Our imagination of how we shape the future may be limited because of the era we live in. When we test organizations against economic rationality and limit the important experience to the moment of choice, we may miss how we can shape the temporal order of participation and attention. One profound example took place amidst the events leading up to the triumph of capitalism. In 1988 Bruce Springsteen electrified the youth of East Germany when he appeared in East Berlin before 300,000 people and, in the middle of the concert announced (in German) ‘I’m not here for or against any government. I’ve come to play rock ‘n’ roll for you in the hope that one day all the barriers will be torn down’, then launched an emotional rendition of the Bob Dylan song ‘The Chimes of Freedom’. (The clip is available on the internet.) After decades in which the East German government tried to control the flow of ideas, Springsteen marked a propitious moment with an image of freedom that is a recurring theme in his music (see Kirschbaum, 2013, for the drama of that concert). How much he shaped the future is a subject for debate, but he surely shaped attention.

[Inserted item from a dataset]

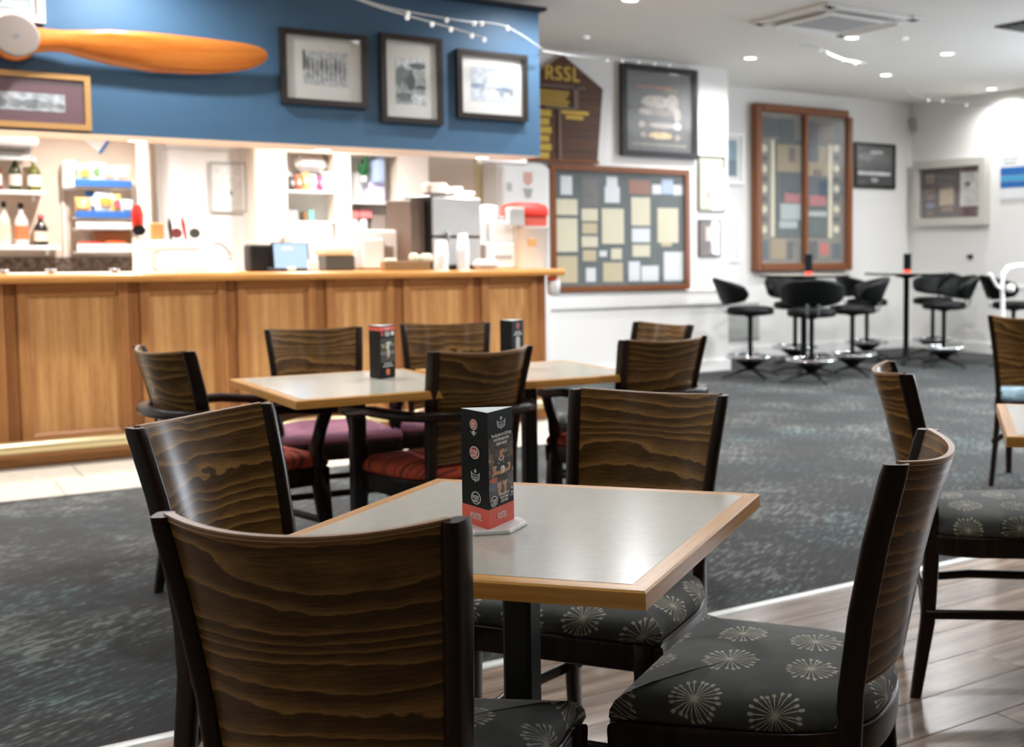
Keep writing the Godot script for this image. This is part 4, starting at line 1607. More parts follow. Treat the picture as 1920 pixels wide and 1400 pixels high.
func post_mesh(s: float, y1 := 0.868) -> SurfaceTool:
	var st := mb()
	var rings := []
	for p in POST:
		var y: float = minf(p[0], y1)
		var w := 0.025
		var d: float = 0.042 if p[0] > 0.3 else (0.04 if p[0] > 0.1 else 0.03)
		if p[0] > 0.86:
			w = 0.023
			d = 0.039
		var turn := Basis(Vector3.UP, -s * 0.25 * smoothstep(0.4, 0.62, p[0]))
		var r := []
		for q: Vector2 in rrect(w, d, 0.007, 2):
			r.append(Vector3(s * p[1], y, p[2]) + turn * Vector3(q.x, 0, q.y))
		rings.append(r)
	loft(st, rings, true, true, Vector2(1, 1))
	return st

func make_chair(panel: String, cloth: String) -> Node3D:
	var t := thing("dining_chair", "", "chair")
	var st := mb()
	cushion(st, 0.436)
	part("seat_cushion", st, M[cloth], t)
	st = mb()
	var rings := []
	for p in [[0.96, 0.382], [0.985, 0.3825], [0.998, 0.385], [1.003, 0.39], [1.005, 0.396], [1.01, 0.424], [1.01, 0.43], [1.007, 0.4345], [0.998, 0.437], [0.95, 0.438]]:
		var r := []
		for v: Vector3 in seat_outline(p[0] * 1.0):
			r.append(Vector3(v.x, p[1], v.z))
		rings.append(r)
	loft(st, rings, true, true, Vector2(4, 1))
	part("seat_rail", st, M.stained_frame, t)
	for s: float in [-1.0, 1.0]:
		st = mb()
		var fr := []
		for e in [[0.0, 0.028], [0.36, 0.04], [0.436, 0.042], [0.439, 0.038]]:
			var r := []
			for q: Vector2 in rrect(e[1], e[1], 0.005, 2):
				r.append(Vector3(s * 0.2 + q.x, e[0], -0.192 + q.y))
			fr.append(r)
		loft(st, fr, true)
		part("front_leg", st, M.stained_frame, t)
		part("rear_leg", post_mesh(s), M.stained_frame, t)
		st = mb()
		sweep(st, [Vector3(s * 0.2, 0.225, -0.18), Vector3(s * 0.205, 0.23, 0.0), Vector3(s * 0.179, 0.225, 0.185)], rrect(0.016, 0.026, 0.006, 2))
		part("stretcher", st, M.stained_frame, t)
	st = mb()
	sweep(st, [Vector3(-0.19, 0.215, -0.192), Vector3(0.19, 0.215, -0.192)], rrect(0.016, 0.026, 0.006, 2))
	part("stretcher", st, M.stained_frame, t)
	st = mb()
	sweep(st, [Vector3(-0.17, 0.225, 0.19), Vector3(-0.1, 0.28, 0.187), Vector3(0, 0.30, 0.186), Vector3(0.1, 0.28, 0.187), Vector3(0.17, 0.225, 0.19)], rrect(0.016, 0.026, 0.006, 2))
	part("stretcher", st, M.stained_frame, t)
	st = mb()
	back_panel(st, 0.505, 0.868, 0.062)
	var b := part("backrest", st, M[panel], t)
	panel_edges(0.505, 0.868, 0.062, b)
	return t

func make_armchair(panel: String, cloth: String) -> Node3D:
	var t := thing("armchair", "", "chair")
	var st := mb()
	cushion(st, 0.436, 1.02)
	part("seat_cushion", st, M[cloth], t)
	st = mb()
	var rings := []
	for p in [[0.96, 0.372], [0.985, 0.3725], [0.998, 0.375], [1.003, 0.38], [1.01, 0.424], [1.01, 0.43], [1.007, 0.4345], [0.998, 0.437], [0.95, 0.438]]:
		var r := []
		for v: Vector3 in seat_outline(p[0]):
			r.append(Vector3(v.x * 1.02, p[1], v.z))
		rings.append(r)
	loft(st, rings, true, true, Vector2(4, 1))
	part("seat_rail", st, M.stained_frame, t)
	for s: float in [-1.0, 1.0]:
		st = mb()
		sweep(st, [Vector3(s * 0.226, 0.0, -0.21), Vector3(s * 0.222, 0.25, -0.2), Vector3(s * 0.22, 0.40, -0.185), Vector3(s * 0.224, 0.50, -0.17), Vector3(s * 0.235, 0.58, -0.185), Vector3(s * 0.238, 0.635, -0.205)], rrect(0.036, 0.05, 0.01, 2), true, false, [0.8, 1.0, 1.2, 1.0, 0.85, 0.9])
		part("front_leg", st, M.stained_frame, t)
		part("rear_leg", post_mesh(s), M.stained_frame, t)
		st = mb()
		sweep(st, [Vector3(s * 0.22, 0.2, -0.19), Vector3(s * 0.21, 0.2, 0.0), Vector3(s * 0.178, 0.2, 0.188)], rrect(0.016, 0.028, 0.006, 2))
		part("stretcher", st, M.stained_frame, t)
	for z: float in [-0.2, 0.18]:
		st = mb()
		var x := 0.215 if z < 0 else 0.17
		sweep(st, [Vector3(-x, 0.24, z), Vector3(x, 0.24, z)], rrect(0.016, 0.026, 0.006, 2))
		part("stretcher", st, M.stained_frame, t)
	st = mb()
	var arm := []
	for p in [[-0.238, -0.235], [-0.242, -0.18], [-0.249, -0.06], [-0.249, 0.06], [-0.236, 0.16], [-0.195, 0.228], [-0.11, 0.268], [0.0, 0.28], [0.11, 0.268], [0.195, 0.228], [0.236, 0.16], [0.249, 0.06], [0.249, -0.06], [0.242, -0.18], [0.238, -0.235]]:
		arm.append(Vector3(p[0], 0.648 + 0.008 * signf(p[1] + 0.1), p[1]))
	sweep(st, arm, rrect(0.046, 0.032, 0.01, 3))
	part("arm_rail", st, M.stained_frame, t)
	st = mb()
	back_panel(st, 0.49, 0.868, 0.062)
	var b := part("backrest", st, M[panel], t)
	panel_edges(0.49, 0.868, 0.062, b)
	return t

# top: middle of the back's top edge on plan; f: the way the sitter faces
func seat_at(o: Node3D, top: Vector2, f: Vector2) -> void:
	f = f.normalized()
	var p := top + f * 0.245
	o.position = Vector3(p.x, 0, p.y)
	o.rotation.y = atan2(-f.x, -f.y)

func recover(o: Node3D, panel: String, cloth := "") -> void:
	o.get_node("backrest").material_override = M[panel]
	if cloth:
		o.get_node("seat_cushion").material_override = M[cloth]

func build_dining() -> void:
	make_table("dining_table", "nearest square table with pale top and honey wood edge, holding the tall black menu", 0.871, -1.806, deg_to_rad(-50.3), 0.66, 0.665)
	make_table("dining_table", "pale topped table beside the bar, left of the pair, holding the red topped menu", 1.375, -4.11, 0.0, 0.635, 0.795)
	make_table("dining_table", "pale topped table beside the bar, right of the pair, before the white wall", 2.03, -4.12, 0.0, 0.63, 0.66)
	make_table("dining_table", "pale topped table cut by the right edge of the photo", 2.69, -1.935, deg_to_rad(-46.0), 0.66, 0.64)
	var g := "dark dining chairs with dandelion cushions"
	var c := make_chair("stained_panel_0", "dandelion")
	c.set_meta("label", "nearest dark wooden chair, its wavy grained back filling the lower left of the photo")
	c.set_meta("group", g)
	seat_at(c, Vector2(0.433, -1.481), Vector2(0.66, -0.75))
	var list := [
		["dark wooden chair at the left of the near table, facing us", Vector2(0.548, -2.547), Vector2(0.628, 0.778), "stained_panel_1", ""],
		["dark wooden chair tucked in behind the near table, right of the tall menu", Vector2(1.455, -2.341), Vector2(-0.842, 0.54), "stained_panel_2", ""],
		["side-on dark chair right of the near table with its dandelion seat in full view", Vector2(1.403, -1.427), Vector2(-0.608, -0.794), "stained_panel_1", ""],
		["dark wooden chair facing right, behind the side-on chair", Vector2(2.312, -2.421), Vector2(0.808, 0.59), "stained_panel_2", ""],
		["dark wooden chair with a pale blue seat at the right edge of the photo", Vector2(4.635, -3.935), Vector2(0.9, -0.43), "stained_panel_0", "blue_cloth"],
		["brown backed chair at the right end of the bar-side tables, mostly hidden by an armchair", Vector2(2.90, -4.54), Vector2(-0.992, 0.123), "stained_panel_1", ""],
	]
	for e in list:
		var k := dup(c, "dining_chair", e[0], g)
		seat_at(k, e[1], e[2])
		recover(k, e[3], e[4])
	g = "dark armchairs round the bar-side tables"
	var a := make_armchair("stained_panel_0", "red_cloth")
	a.set_meta("label", "orange seated armchair with its dark back to us, before the left bar-side table")
	a.set_meta("group", g)
	seat_at(a, Vector2(1.667, -3.721), Vector2(-0.152, -0.988))
	list = [
		["dark armchair at the left end of the bar-side tables, facing right", Vector2(0.823, -4.383), Vector2(0.974, -0.227), "stained_panel_1", ""],
		["brown backed armchair with a plum seat, behind the red topped menu near the bar", Vector2(1.556, -5.173), Vector2(-0.1, 0.995), "stained_panel_2", "plum_cloth"],
		["brown backed armchair before the bar, between the red topped and dark menus", Vector2(2.14, -5.17), Vector2(-0.34, 0.94), "stained_panel_1", "plum_cloth"],
		["dark armchair with its back to us at the right bar-side table, before the white wall", Vector2(2.419, -3.778), Vector2(-0.069, -0.998), "stained_panel_2", ""],
	]
	for e in list:
		var k := dup(a, "armchair", e[0], g)
		seat_at(k, e[1], e[2])
		recover(k, e[3], e[4])


# ------------------------------------------------------------------ pictures on the walls
var print_count := 0

# q: [centre, width, height] of the outer edge; marks: [x, y, rx, ry, colour] of the print, in parts from the top left
func picture(called: String, label: String, cat: String, q: Array, border: float, depth: float, frame_m: String, mount_m: String, marks: Array, inner := Rect2(0.12, 0.12, 0.76, 0.76), bg := Color(0.93, 0.93, 0.91), turn := 0.0, group := "", res := 96, grain := 0.12, glass := true) -> Node3D:
	var w: float = q[1]
	var h: float = q[2]
	var t := thing(called, label, cat, q[0], turn, group)
	for k in 4:
		var L := w / 2 if k % 2 == 0 else h / 2
		var o := h / 2 if k % 2 == 0 else w / 2
		var st := mb()
		var c := Vector3(0, o - border / 2, depth / 2)
		var xf := Transform3D(Basis(Vector3.BACK, PI / 2 * k), Vector3.ZERO)
		var a := []
		for e in [[-L, o], [L, o], [L - border, o - border], [-L + border, o - border]]:
			a.append([Vector3(e[0], e[1], 0), Vector3(e[0], e[1], depth)])
		st.set_smooth_group(-1)
		face(st, [a[0][0], a[1][0], a[1][1], a[0][1]], c, 0, xf)
		face(st, [a[0][1], a[1][1], a[2][1], a[3][1]], c, 0, xf)
		face(st, [a[3][0], a[2][0], a[2][1], a[3][1]], c, 0, xf)
		face(st, [a[0][0], a[1][0], a[2][0], a[3][0]], c, 0, xf)
		part("frame_side", st, M[frame_m], t)
	var st := mb()
	sheet(st, Vector3(0, 0, depth * 0.35), w - border * 2, h - border * 2, depth * 0.3)
	part("mount", st, M[mount_m], t)
	if marks:
		var iw := (w - border * 2) * inner.size.x
		var ih := (h - border * 2) * inner.size.y
		var cx := (w - border * 2) * (inner.position.x + inner.size.x / 2 - 0.5)
		var cy := -(h - border * 2) * (inner.position.y + inner.size.y / 2 - 0.5)
		var m2 := []
		for e in marks:
			m2.append(["e" if e.size() < 6 else "r", e[0], e[1], e[2], e[3], e[4]])
		print_count += 1
		var mt := textured("print_%d" % print_count, print_texture(res, int(maxf(16.0, res * ih / iw)), bg, m2, grain, print_count), 0.6)
		st = mb()
		sheet(st, Vector3(cx, cy, depth * 0.35 + 0.002), iw, ih, 0.001)
		part("print", st, mt, t)
	if glass:
		st = mb()
		sheet(st, Vector3(0, 0, depth * 0.75), w - border * 2, h - border * 2, 0.002)
		part("glass_pane", st, M.glass, t)
	return t

func grey(k: float) -> Color:
	return Color(k * 0.97, k * 0.99, k)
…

In this era, after the triumph of capitalism, these examples may appear non-traditional to organizational scholars, but perhaps we have it backwards: business is non-traditional and other settings are truly traditional. For a long time we have treated organized anarchies as if they are unique and poor models for organizations, forgetting the merits of choice settings outside business. As academics this means that we diminish the very setting that we have embraced, the university, by treating it as a model of chaos and disorder. For the romantic ideals of rationality that may be true, but there is more to the world than rationality. At their best, universities do something essential: they shape perceptions of problems, contribute to the flow of available solutions, and prepare participants to engage in a complex world. Classrooms, conferences, journals and academic calendars all shape attention.
Indeed, the conference that produced this volume is one such occasion for shaping order and attention. The editors assembled a group of scholars committed to a particular problem, but from diverse perspectives. The volume that resulted will reward those interested in what simulation models can bring to organizational research. It offers rich images to those seeking a language for the micro- and macro-foundations for garbage can settings. And it reminds us that garbage can processes are about more than disorder and chaos; they are a product of temporal order. The volume also celebrates the process that produced the model itself – the confluence of three scholars, who in their commitment to social science some 40 years ago in Irvine, California, shaped a stream of problems, solutions, and participants. Those who were so fortunate as to know one (or more) of these three scholars are richer for the devotion to scholarship that they modelled. It lives in the book, in the ideas that will be passed on, and in the traditions that are handed on to future generations of scholars.